The Association for the Promotion of New Music (APNM) was founded in 1975, and is celebrating its long commitment to composers with this double release of acoustic, electroacoustic and electronic works by member composers.

Volume 1: Chamber Music is mostly acoustic music performed by a variety of excellent musicians and ensembles. The opening work Wind Chimes, performed by composer/guitarist Stephen Dydo with Chen Yu on pipa, is a continuous colourful sound mix of the two instruments in 12 continuous sections each based on an early Chinese music mode. Thomas James describes his Odd Numbers as utilizing odd numbers to create “aggregate” rhythms, with piano soloist Sheila Simpson especially spectacular in the deli- cate sections. Love Joseph Hudson’s piano/ electronics work Starry Night. The composer memorably orchestrates my own interpret- ation of the night sky with florid piano lines against held, calming, electronic sounds, weather changes with louder rhythms and forceful ticking, and clouds drifting by in the closing slow piano/electronics section. Other works are composed by Laurie San Martin, Elaine Barkin and Sheree Clement.

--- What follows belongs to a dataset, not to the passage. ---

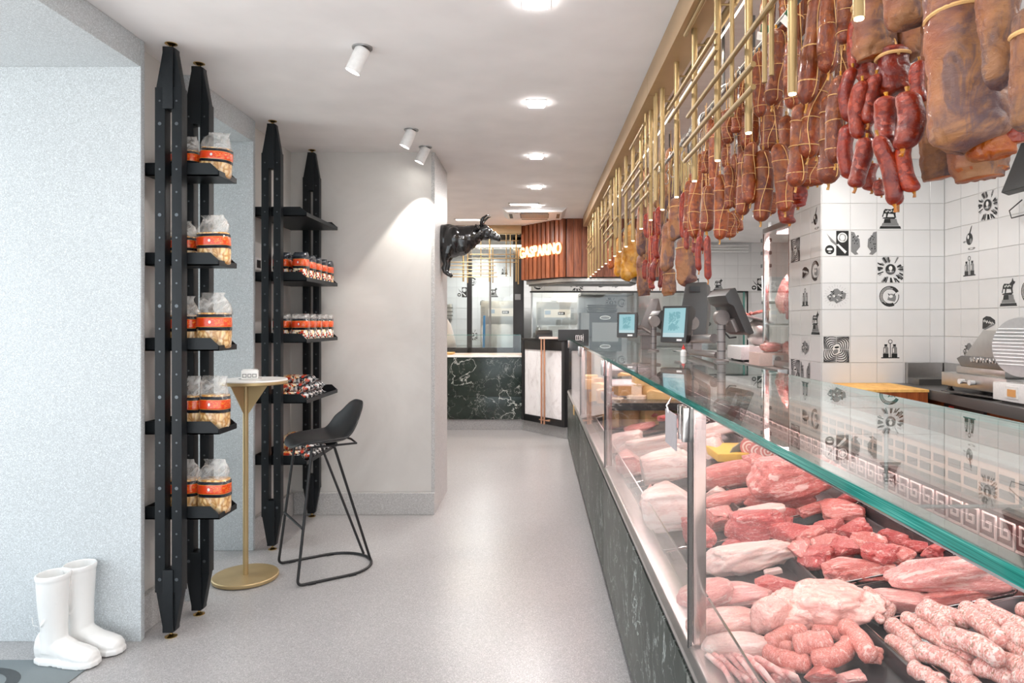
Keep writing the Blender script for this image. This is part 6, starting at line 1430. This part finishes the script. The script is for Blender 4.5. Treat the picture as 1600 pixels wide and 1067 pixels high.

Volume 2: Computer + Electronic Music consists of eight contrasting compositions. Explosions, rapid-fire lines open Arthur V. Kreiger’s For Diane, with a plethora of interesting electronic sounds created on fixed audio media, while Adam Vidiksis’ Ouroboros features more current-day electronic sounds like plops and repeated rhythmic figures. Almost theatre/movie music, Stereo Fantasy by Maurice Wright is fully notated and performed by synthetic orchestra, complete with sparkling staccato lines, electronically generated strings and drones. Lots of contrapuntal conversations with noisy bangs tunes and almost-live instrument sounds in Jeffrey Hall’s From the Winds of Avalon. More computer-generated instrumental sounds in Joel Gressel’s Deconstructing Maria. Works by Samuel Wells and Carl Christian Bettendorf combine electronics with live instruments, trumpet and viola respectively.

A fabulous collection of acoustic and electronic compositions showcasing the talents of APNM’s members and the organization’s multi-decade work supporting new music.